Saya sempat ragu, karena ingatan yang melekat saat kunjungan saya 10 tahun yang lalu tak meninggalkan kesan yang istimewa tentang Bangkok ketika itu. Memang bandara dan mall-mallnya megah, belanja dan makanan murah, ada BTS yang nyaman digunakan, hiburan malam yang membuat penasaran. Namun hanya itu...selebihnya saya ragu apakah cukup bijak mengajak anak-anak dalam road trip dengan total perjalanan sejauh 2.200 km di negara yang ibukotanya saja tak membuat saya ingin kembali lagi selain karena ada rencana untuk menonton konser.
Saat adik tidur siang di Wat Phra That Doi Suthep, Chiang Mai |
Hehehe...nyebelin ya, tapi itulah pengakuan saya yang susah move on dari pengalaman-pengalaman road trip di Eropa. Buat saya Thailand itu hampir serupa Indonesia yang membuat potensi chaos saat traveling terasa lebih nyata ketimbang saat pergi ke negara-negara di Eropa. Padahal saat babymoon terakhir, saya bersama suami membawa si kakak dan adiknya dalam kandungan untuk singgah ke Turkey, Balkan dan Greece yang saat itu sedang menjadi jalur dan tempat pengungsian bagi warga Syria dan cukup sering diberitakan dalam kondisi tidak aman.
Apartemen dengan kitchen set menjadi pilihan utama untuk menginap |
Ada seorang blogger Indonesia yang bercerita bahwa akhirnya ia kerap kali memberikan telur rebus kepada anaknya karena itulah satu-satunya makanan yang dapat dimakan oleh anaknya.
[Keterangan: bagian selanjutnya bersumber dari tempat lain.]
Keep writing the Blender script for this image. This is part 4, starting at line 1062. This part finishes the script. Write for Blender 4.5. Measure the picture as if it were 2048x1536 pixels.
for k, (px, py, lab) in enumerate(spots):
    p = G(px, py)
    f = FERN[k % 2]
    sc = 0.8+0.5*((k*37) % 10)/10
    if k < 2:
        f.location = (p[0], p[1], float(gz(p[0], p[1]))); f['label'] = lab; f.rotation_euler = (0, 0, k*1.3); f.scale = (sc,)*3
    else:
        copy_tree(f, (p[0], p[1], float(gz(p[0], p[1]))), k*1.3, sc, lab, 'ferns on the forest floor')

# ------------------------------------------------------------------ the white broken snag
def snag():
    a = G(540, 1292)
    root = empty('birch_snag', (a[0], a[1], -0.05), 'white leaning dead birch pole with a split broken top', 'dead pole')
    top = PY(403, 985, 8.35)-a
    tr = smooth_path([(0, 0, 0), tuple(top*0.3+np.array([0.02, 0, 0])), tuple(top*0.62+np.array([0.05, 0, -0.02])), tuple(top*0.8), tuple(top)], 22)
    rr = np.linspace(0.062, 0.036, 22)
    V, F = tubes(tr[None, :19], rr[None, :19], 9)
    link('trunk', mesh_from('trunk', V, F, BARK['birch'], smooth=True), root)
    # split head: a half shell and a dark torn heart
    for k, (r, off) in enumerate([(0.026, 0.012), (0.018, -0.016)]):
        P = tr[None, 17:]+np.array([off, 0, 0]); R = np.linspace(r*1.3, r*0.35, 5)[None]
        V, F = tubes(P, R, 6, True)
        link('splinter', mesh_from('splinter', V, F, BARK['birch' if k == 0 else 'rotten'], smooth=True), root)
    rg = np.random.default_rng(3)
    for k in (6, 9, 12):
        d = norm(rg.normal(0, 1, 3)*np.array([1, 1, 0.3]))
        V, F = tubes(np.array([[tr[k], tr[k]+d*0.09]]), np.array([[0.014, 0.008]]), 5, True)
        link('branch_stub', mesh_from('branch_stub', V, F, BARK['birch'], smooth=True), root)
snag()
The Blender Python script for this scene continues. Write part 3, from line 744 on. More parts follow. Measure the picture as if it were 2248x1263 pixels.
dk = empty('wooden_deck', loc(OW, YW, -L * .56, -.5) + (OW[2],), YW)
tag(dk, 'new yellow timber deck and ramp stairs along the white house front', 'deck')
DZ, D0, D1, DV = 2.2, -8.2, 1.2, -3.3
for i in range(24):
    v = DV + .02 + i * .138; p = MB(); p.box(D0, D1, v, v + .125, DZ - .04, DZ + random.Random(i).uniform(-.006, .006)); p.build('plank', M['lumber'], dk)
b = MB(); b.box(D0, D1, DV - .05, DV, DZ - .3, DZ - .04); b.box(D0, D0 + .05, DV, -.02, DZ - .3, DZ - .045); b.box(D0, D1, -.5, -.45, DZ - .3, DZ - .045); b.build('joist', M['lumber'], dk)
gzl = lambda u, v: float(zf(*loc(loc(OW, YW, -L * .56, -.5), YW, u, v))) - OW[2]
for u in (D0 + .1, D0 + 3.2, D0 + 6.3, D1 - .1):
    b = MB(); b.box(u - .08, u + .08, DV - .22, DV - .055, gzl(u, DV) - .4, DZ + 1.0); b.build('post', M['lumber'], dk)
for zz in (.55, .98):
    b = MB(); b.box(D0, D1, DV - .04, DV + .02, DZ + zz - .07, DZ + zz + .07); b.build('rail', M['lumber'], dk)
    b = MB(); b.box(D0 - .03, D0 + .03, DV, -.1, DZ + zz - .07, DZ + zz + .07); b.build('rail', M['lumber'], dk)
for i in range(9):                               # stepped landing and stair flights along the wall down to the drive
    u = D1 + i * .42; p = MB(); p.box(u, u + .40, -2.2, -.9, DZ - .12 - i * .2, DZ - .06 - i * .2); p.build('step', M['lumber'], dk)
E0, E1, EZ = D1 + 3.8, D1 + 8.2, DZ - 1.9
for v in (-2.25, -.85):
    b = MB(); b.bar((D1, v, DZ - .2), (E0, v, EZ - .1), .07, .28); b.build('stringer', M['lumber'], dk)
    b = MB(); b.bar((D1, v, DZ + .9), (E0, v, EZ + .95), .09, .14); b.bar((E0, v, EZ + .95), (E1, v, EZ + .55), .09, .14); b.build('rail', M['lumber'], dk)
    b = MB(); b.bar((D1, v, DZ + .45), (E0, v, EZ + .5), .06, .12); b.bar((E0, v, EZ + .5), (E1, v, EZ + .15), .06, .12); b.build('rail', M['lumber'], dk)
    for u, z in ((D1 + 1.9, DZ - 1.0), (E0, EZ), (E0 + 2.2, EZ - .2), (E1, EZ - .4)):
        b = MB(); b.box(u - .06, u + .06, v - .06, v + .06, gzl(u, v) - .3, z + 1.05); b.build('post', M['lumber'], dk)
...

Mudah-mudahan itu tidak menjadi pengalaman saya juga, makanya saya lebih memilih untuk membawa perlengkapan masak agar road trip dapat dilakukan dengan nyaman untuk semua. Semua menu lengkap untuk si adik yang belum genap satu tahun mulai dari bubur kacang ijo, sayuran, lauk, nasi lembek dan snack selalu siap sedia dalam perjalanan.
|
Persiapan yang demikian membuat saya justru lebih bebas dari rasa stress ketimbang tidak ada persiapan bekal lalu tiba-tiba di perjalanan anak tidak bisa makan. Tapi saya tidak seketat itu kok, walau sudah membawa bekal anak-anak tetap boleh mencicipi makanan lokal. Malahan untuk si adik saya menemukan menu baru sebagai makanan favorit yang disediakan hampir di setiap tempat makan lokal yaitu nasi rebus (boiled rice), nasi lembek dengan kuah kaldu dan daging (pilihannya ayam, ikan atau babi, sesuai preferensi masing-masing).
Makanan lokal |
Ternyata Thailand sungguh di luar dugaan dan justru menjadi salah satu destinasi paling ramah anak-anak yang menjadi rekomendasi saya. Memang sarana dan prasarananya tidak semaju Singapore, namun kesadaran masyarakatnya akan kebersihan layak diacungi jempol termasuk soal larangan merokok yang sangat ketat dan dipatuhi dimana-mana. Jadi sangat nyaman membawa anak-anak sekalipun untuk makan di kedai-kedai lokal atau bahkan jajan di pinggir jalan sekalipun. Plus fasilitas toilet umumnya yang juga bersih, jadi tidak khawatir saat sewaktu-waktu berhenti termasuk di rest area untuk ke toilet. Saat road trip usai, rasanya saya bersama keluarga tak sabar ingin kembali lagi ke sana untuk mencoba jalur-jalur road trip lainnya...
1 comments
mom mau tnya, itu nasi rebusnya memang byk yg jual d sana? kl untuk bayi 8 bln kira2 bisa kah? atau ada saran?